Required task:
Copy each line below without leaving any out.

Material provided:
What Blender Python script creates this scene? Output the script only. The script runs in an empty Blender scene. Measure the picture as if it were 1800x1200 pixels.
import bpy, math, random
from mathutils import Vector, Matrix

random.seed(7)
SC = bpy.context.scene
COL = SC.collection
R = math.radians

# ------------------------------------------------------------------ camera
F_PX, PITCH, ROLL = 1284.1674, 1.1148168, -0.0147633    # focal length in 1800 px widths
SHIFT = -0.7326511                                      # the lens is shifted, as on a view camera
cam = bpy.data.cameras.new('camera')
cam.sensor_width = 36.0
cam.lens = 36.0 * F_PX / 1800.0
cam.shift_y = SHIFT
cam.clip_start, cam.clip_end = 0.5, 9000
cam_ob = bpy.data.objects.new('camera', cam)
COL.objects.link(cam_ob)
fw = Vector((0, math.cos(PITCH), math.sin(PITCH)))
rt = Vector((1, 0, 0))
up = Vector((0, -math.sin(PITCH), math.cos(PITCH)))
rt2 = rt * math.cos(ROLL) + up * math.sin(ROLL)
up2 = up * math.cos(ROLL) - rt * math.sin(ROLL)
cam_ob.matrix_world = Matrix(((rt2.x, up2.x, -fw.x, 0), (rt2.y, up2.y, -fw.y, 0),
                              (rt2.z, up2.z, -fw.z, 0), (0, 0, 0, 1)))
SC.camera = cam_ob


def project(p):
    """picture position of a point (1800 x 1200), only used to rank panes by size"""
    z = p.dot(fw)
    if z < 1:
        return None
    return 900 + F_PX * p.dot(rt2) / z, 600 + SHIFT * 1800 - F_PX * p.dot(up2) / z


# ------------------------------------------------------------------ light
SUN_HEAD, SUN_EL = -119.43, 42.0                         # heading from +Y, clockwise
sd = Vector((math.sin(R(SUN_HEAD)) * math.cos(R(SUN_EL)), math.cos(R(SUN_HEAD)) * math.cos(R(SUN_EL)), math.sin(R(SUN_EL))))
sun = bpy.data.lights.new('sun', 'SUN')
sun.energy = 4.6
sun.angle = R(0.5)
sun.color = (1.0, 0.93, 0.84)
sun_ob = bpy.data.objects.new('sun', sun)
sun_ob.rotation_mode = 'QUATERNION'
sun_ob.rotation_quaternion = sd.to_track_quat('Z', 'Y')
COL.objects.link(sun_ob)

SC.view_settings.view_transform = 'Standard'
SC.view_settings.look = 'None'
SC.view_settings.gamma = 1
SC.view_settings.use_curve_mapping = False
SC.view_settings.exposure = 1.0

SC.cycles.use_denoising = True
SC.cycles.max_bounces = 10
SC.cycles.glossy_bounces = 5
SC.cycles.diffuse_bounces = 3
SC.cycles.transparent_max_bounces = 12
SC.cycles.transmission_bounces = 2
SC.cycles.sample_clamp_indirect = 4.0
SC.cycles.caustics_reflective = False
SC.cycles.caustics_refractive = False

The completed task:
What Blender Python script creates this scene? Output the script only. The script runs in an empty Blender scene. Measure the picture as if it were 1800x1200 pixels.
import bpy, math, random
from mathutils import Vector, Matrix

random.seed(7)
SC = bpy.context.scene
COL = SC.collection
R = math.radians

# ------------------------------------------------------------------ camera
F_PX, PITCH, ROLL = 1284.1674, 1.1148168, -0.0147633    # focal length in 1800 px widths
SHIFT = -0.7326511                                      # the lens is shifted, as on a view camera
cam = bpy.data.cameras.new('camera')
cam.sensor_width = 36.0
cam.lens = 36.0 * F_PX / 1800.0
cam.shift_y = SHIFT
cam.clip_start, cam.clip_end = 0.5, 9000
cam_ob = bpy.data.objects.new('camera', cam)
COL.objects.link(cam_ob)
fw = Vector((0, math.cos(PITCH), math.sin(PITCH)))
rt = Vector((1, 0, 0))
up = Vector((0, -math.sin(PITCH), math.cos(PITCH)))
rt2 = rt * math.cos(ROLL) + up * math.sin(ROLL)
up2 = up * math.cos(ROLL) - rt * math.sin(ROLL)
cam_ob.matrix_world = Matrix(((rt2.x, up2.x, -fw.x, 0), (rt2.y, up2.y, -fw.y, 0),
                              (rt2.z, up2.z, -fw.z, 0), (0, 0, 0, 1)))
SC.camera = cam_ob


def project(p):
    """picture position of a point (1800 x 1200), only used to rank panes by size"""
    z = p.dot(fw)
    if z < 1:
        return None
    return 900 + F_PX * p.dot(rt2) / z, 600 + SHIFT * 1800 - F_PX * p.dot(up2) / z


# ------------------------------------------------------------------ light
SUN_HEAD, SUN_EL = -119.43, 42.0                         # heading from +Y, clockwise
sd = Vector((math.sin(R(SUN_HEAD)) * math.cos(R(SUN_EL)), math.cos(R(SUN_HEAD)) * math.cos(R(SUN_EL)), math.sin(R(SUN_EL))))
sun = bpy.data.lights.new('sun', 'SUN')
sun.energy = 4.6
sun.angle = R(0.5)
sun.color = (1.0, 0.93, 0.84)
sun_ob = bpy.data.objects.new('sun', sun)
sun_ob.rotation_mode = 'QUATERNION'
sun_ob.rotation_quaternion = sd.to_track_quat('Z', 'Y')
COL.objects.link(sun_ob)

SC.view_settings.view_transform = 'Standard'
SC.view_settings.look = 'None'
SC.view_settings.gamma = 1
SC.view_settings.use_curve_mapping = False
SC.view_settings.exposure = 1.0

SC.cycles.use_denoising = True
SC.cycles.max_bounces = 10
SC.cycles.glossy_bounces = 5
SC.cycles.diffuse_bounces = 3
SC.cycles.transparent_max_bounces = 12
SC.cycles.transmission_bounces = 2
SC.cycles.sample_clamp_indirect = 4.0
SC.cycles.caustics_reflective = False
SC.cycles.caustics_refractive = False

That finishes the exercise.